Perfect squeezing by damping modulation in circuit quantum electrodynamics

TL;DR

This paper demonstrates that modulating the damping rate of a microwave resonator in circuit QED can generate perfect vacuum squeezing, leveraging dissipation for quantum state engineering with potential for qubit-dependent control.

Contribution

It introduces a novel damping modulation technique to achieve perfect squeezing in circuit QED systems, expanding quantum state engineering capabilities.

Findings

Damping modulation produces arbitrary squeezing strength.

The method enables perfect vacuum squeezing.

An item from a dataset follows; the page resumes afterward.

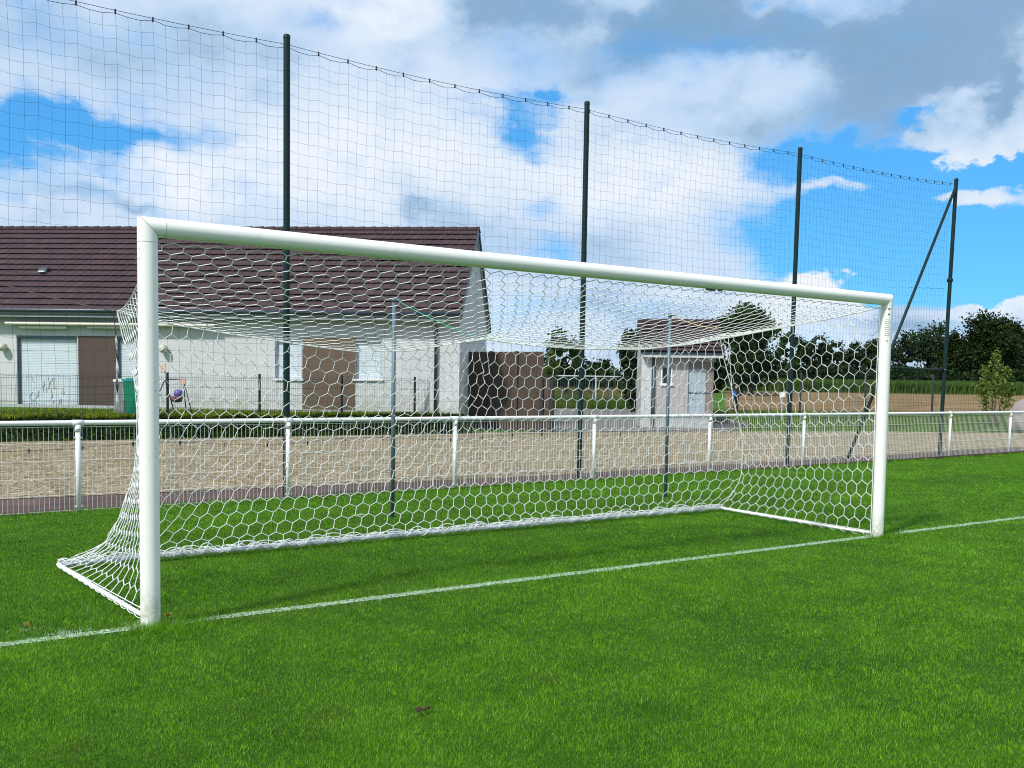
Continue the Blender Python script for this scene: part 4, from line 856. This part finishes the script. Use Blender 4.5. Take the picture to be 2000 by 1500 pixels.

Qubit-dependent squeezing is achievable.

Abstract

Dissipation-driven quantum state engineering uses the environment to steer the state of quantum systems and preserve quantum coherence in the steady state. We show that modulating the damping rate of a microwave resonator generates a vacuum squeezed state of arbitrary squeezing strength, thereby constituting a mechanism allowing perfect squeezing. Given the recent experimental realizations in circuit QED of a microwave resonator with a tunable damping rate [Yin et al., Phys. Rev. Lett. 110, 107001 (2013)], superconducting circuits are an ideal playground to implement this technique. By dispersively coupling a qubit to the microwave resonator, it is possible to obtain qubit-state dependent squeezing.